_OBJECTIVE_
Retype the opening lines of the data exactly, stopping after the line that contains "dp, (0, zdisc))". Skip every picture.
************
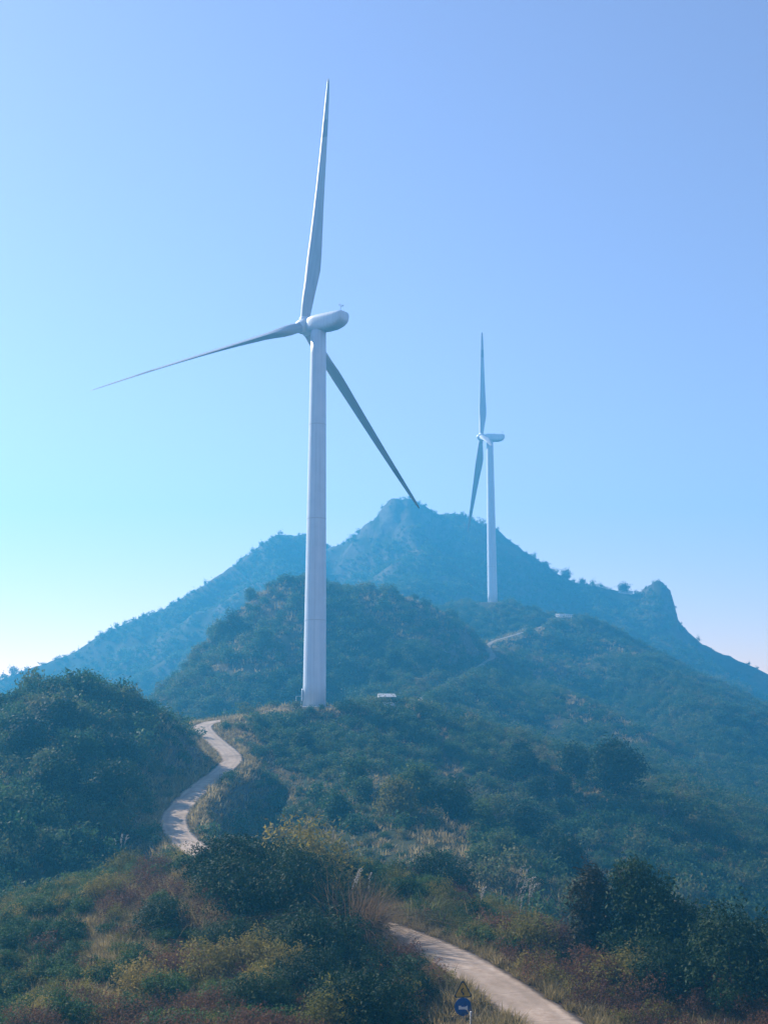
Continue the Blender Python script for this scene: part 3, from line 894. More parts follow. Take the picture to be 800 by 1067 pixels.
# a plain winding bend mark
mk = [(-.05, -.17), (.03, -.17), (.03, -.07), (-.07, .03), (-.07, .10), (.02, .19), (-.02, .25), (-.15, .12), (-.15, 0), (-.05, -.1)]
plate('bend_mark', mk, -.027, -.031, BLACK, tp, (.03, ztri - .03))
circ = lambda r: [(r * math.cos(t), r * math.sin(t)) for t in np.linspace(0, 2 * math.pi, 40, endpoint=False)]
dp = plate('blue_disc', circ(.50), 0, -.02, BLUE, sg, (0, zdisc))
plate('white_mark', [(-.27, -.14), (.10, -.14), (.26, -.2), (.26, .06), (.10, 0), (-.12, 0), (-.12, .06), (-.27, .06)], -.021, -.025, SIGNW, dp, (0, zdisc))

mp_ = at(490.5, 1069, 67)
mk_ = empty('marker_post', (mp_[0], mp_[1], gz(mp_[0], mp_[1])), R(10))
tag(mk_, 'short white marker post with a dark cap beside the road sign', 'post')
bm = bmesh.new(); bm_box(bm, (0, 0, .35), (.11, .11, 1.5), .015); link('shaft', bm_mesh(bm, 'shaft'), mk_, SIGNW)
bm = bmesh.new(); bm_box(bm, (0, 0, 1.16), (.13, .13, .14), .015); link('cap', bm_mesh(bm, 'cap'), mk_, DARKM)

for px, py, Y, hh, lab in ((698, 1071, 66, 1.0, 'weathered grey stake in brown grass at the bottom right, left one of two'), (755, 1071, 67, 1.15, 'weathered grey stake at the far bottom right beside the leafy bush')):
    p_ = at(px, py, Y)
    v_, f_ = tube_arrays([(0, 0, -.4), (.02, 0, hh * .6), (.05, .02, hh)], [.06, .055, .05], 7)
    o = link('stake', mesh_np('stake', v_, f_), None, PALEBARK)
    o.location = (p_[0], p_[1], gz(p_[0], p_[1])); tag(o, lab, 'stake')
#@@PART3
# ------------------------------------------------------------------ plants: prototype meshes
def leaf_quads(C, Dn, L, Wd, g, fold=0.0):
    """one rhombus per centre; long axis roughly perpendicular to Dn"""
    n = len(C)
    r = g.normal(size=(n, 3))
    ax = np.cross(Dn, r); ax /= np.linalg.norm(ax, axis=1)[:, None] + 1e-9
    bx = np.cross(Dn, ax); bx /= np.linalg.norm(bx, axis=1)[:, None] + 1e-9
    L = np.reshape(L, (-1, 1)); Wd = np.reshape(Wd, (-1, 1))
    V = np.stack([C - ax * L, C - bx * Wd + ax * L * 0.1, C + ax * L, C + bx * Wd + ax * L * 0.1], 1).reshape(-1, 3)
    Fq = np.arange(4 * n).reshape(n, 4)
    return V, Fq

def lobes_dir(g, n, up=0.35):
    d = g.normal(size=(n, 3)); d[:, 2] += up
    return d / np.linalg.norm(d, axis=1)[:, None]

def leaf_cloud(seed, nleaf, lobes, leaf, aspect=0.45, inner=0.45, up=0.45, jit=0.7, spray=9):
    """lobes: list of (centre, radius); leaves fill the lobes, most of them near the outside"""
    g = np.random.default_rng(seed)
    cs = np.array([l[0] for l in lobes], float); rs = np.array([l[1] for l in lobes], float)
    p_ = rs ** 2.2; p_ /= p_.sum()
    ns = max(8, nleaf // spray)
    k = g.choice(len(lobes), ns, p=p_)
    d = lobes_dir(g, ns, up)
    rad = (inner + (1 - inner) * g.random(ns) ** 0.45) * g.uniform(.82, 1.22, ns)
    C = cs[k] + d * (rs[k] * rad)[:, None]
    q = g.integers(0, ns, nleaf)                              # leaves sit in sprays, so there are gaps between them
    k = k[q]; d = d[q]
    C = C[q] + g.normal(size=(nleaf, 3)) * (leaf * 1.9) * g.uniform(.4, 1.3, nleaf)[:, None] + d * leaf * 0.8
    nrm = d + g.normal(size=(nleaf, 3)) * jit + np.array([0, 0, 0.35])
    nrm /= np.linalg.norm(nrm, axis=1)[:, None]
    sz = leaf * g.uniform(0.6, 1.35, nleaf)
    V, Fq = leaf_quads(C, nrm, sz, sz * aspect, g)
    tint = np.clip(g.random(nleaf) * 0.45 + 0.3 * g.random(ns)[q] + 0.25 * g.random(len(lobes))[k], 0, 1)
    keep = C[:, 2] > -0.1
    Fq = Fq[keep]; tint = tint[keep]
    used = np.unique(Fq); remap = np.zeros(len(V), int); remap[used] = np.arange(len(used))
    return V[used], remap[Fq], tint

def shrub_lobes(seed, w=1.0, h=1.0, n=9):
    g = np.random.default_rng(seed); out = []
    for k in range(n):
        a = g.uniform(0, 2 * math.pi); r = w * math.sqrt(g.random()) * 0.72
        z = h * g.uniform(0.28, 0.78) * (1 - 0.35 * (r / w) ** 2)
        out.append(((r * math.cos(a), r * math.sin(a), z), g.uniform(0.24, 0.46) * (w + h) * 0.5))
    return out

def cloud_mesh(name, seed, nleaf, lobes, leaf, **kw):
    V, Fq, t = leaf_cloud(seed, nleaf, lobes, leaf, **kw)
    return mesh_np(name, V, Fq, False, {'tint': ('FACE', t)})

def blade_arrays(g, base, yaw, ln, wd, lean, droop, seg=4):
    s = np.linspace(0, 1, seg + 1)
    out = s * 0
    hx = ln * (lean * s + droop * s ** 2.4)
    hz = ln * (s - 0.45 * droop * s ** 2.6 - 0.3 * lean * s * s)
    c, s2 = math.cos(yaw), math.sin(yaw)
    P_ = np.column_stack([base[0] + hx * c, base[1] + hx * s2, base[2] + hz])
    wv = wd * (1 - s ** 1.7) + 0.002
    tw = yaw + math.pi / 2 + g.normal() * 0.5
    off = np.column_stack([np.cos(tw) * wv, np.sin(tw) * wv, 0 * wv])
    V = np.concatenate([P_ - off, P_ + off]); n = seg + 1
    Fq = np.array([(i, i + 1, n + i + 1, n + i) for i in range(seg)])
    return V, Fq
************
_RESULT OF THE EXERCISE_
Continue the Blender Python script for this scene: part 3, from line 894. More parts follow. Take the picture to be 800 by 1067 pixels.
# a plain winding bend mark
mk = [(-.05, -.17), (.03, -.17), (.03, -.07), (-.07, .03), (-.07, .10), (.02, .19), (-.02, .25), (-.15, .12), (-.15, 0), (-.05, -.1)]
plate('bend_mark', mk, -.027, -.031, BLACK, tp, (.03, ztri - .03))
circ = lambda r: [(r * math.cos(t), r * math.sin(t)) for t in np.linspace(0, 2 * math.pi, 40, endpoint=False)]
dp = plate('blue_disc', circ(.50), 0, -.02, BLUE, sg, (0, zdisc))
plate('white_mark', [(-.27, -.14), (.10, -.14), (.26, -.2), (.26, .06), (.10, 0), (-.12, 0), (-.12, .06), (-.27, .06)], -.021, -.025, SIGNW, dp, (0, zdisc))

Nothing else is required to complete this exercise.